• Exercise description:
Check each line of the listing below for the string "were", and copy the ones that have it.

• Provided data:
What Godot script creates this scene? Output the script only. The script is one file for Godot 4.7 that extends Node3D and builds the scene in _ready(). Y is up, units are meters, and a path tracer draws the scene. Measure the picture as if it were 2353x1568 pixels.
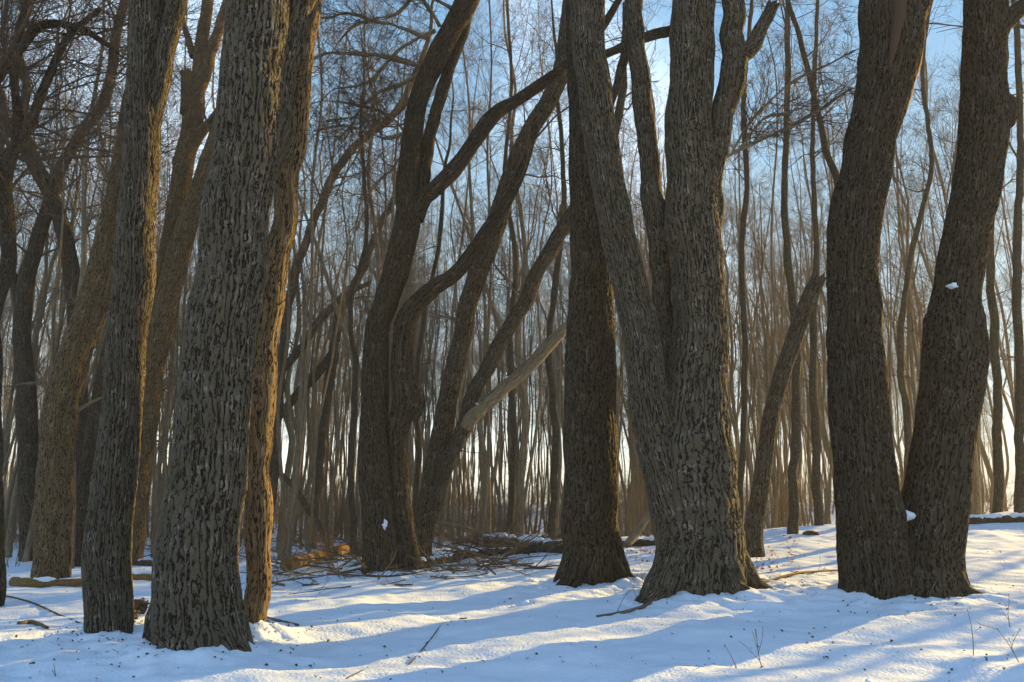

* * *

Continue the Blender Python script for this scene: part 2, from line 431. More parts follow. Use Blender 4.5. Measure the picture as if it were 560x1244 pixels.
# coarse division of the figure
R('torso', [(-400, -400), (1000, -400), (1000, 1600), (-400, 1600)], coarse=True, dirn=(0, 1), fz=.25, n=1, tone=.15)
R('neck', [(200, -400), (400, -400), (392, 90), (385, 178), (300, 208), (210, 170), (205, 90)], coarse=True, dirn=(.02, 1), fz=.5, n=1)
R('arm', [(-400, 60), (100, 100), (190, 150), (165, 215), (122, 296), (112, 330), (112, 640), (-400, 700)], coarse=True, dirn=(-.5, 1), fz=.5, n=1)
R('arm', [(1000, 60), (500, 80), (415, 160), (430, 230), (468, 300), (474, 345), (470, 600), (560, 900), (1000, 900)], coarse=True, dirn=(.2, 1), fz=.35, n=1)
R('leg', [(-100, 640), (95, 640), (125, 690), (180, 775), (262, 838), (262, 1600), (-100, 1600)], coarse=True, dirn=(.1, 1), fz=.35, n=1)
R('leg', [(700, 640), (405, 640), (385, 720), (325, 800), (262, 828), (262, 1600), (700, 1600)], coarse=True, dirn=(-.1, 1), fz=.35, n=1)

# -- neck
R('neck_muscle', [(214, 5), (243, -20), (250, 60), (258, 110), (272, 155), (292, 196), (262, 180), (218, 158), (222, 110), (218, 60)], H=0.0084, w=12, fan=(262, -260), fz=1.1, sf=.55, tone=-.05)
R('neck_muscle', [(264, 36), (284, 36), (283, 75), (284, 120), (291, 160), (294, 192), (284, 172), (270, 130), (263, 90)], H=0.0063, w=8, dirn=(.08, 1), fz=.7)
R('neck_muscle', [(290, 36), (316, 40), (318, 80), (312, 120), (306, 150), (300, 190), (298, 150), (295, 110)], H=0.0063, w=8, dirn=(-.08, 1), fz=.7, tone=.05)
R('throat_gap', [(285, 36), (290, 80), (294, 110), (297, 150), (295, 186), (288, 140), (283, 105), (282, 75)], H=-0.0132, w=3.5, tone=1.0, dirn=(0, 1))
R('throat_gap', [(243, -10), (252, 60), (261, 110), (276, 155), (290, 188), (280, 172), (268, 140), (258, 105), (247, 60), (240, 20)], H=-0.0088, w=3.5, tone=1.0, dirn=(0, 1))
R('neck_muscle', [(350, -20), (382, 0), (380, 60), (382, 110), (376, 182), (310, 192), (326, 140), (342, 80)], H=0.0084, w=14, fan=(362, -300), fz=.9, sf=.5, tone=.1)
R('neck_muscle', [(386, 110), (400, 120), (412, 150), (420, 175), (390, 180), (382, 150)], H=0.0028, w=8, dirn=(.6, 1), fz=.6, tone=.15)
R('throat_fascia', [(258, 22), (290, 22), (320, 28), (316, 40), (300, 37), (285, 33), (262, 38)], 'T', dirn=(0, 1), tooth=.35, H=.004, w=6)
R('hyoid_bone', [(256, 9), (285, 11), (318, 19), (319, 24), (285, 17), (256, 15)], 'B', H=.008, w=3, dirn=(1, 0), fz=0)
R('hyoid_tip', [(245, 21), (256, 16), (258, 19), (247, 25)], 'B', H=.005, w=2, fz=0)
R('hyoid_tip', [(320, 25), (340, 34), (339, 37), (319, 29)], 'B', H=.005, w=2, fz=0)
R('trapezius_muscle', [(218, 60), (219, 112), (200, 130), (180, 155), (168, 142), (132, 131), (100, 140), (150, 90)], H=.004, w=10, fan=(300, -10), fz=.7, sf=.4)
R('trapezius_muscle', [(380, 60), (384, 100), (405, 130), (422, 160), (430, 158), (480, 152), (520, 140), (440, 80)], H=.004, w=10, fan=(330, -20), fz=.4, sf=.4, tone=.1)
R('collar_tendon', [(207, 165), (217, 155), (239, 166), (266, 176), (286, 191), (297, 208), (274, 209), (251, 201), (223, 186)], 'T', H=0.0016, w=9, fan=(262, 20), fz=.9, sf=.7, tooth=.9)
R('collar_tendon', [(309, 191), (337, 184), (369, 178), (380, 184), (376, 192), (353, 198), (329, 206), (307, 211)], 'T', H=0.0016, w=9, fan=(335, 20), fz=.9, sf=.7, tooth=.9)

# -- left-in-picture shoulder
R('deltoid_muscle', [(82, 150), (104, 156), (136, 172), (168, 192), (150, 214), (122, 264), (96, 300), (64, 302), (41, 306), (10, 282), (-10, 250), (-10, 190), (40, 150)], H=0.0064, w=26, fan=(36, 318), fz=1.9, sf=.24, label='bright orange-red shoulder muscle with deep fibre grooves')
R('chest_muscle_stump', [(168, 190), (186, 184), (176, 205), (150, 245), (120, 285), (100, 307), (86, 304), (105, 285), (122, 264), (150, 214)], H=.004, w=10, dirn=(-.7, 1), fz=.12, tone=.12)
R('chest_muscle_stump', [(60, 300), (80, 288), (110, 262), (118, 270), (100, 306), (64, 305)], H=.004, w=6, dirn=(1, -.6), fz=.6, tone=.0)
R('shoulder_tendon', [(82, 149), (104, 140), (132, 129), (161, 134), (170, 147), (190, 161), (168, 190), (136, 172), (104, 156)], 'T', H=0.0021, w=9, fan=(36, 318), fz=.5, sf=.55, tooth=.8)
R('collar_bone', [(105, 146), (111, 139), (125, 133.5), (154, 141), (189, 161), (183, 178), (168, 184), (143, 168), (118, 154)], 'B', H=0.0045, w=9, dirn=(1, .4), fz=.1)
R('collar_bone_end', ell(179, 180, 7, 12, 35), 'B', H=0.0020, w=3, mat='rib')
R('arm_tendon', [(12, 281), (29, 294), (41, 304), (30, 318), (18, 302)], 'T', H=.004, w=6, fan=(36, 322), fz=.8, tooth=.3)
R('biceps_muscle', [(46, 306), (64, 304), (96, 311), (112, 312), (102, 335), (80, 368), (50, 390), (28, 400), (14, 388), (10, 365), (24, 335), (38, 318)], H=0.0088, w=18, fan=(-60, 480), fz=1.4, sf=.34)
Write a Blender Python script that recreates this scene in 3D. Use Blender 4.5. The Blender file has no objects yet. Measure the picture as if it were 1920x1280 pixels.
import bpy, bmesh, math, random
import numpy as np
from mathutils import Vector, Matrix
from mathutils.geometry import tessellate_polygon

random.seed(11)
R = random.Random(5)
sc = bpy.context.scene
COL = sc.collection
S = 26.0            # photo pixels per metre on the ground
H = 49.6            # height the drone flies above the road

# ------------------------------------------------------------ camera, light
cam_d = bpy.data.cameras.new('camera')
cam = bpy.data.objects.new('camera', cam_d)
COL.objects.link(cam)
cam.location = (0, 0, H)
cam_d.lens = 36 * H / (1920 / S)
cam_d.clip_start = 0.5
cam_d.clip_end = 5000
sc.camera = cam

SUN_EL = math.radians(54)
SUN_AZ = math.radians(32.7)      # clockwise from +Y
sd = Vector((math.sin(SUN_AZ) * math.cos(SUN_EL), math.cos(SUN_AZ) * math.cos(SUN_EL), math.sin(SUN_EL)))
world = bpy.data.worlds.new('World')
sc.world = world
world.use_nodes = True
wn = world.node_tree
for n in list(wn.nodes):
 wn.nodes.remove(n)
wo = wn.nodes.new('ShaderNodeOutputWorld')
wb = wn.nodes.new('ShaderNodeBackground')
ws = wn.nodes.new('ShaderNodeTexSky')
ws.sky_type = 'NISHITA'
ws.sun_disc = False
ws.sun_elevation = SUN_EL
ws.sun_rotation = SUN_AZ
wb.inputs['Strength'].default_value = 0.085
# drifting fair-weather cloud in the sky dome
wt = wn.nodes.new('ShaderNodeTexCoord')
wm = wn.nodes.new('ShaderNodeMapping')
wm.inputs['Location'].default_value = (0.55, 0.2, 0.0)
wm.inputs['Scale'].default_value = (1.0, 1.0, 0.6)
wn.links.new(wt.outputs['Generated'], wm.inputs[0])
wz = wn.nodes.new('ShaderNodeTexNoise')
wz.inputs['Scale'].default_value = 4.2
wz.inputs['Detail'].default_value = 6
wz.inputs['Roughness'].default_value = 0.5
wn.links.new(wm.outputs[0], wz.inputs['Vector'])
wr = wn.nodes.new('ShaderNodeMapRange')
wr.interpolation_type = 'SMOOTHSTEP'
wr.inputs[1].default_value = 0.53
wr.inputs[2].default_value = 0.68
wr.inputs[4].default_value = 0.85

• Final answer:
What Godot script creates this scene? Output the script only. The script is one file for Godot 4.7 that extends Node3D and builds the scene in _ready(). Y is up, units are meters, and a path tracer draws the scene. Measure the picture as if it were 2353x1568 pixels.
Continue the Blender Python script for this scene: part 2, from line 431. More parts follow. Use Blender 4.5. Measure the picture as if it were 560x1244 pixels.
Write a Blender Python script that recreates this scene in 3D. Use Blender 4.5. The Blender file has no objects yet. Measure the picture as if it were 1920x1280 pixels.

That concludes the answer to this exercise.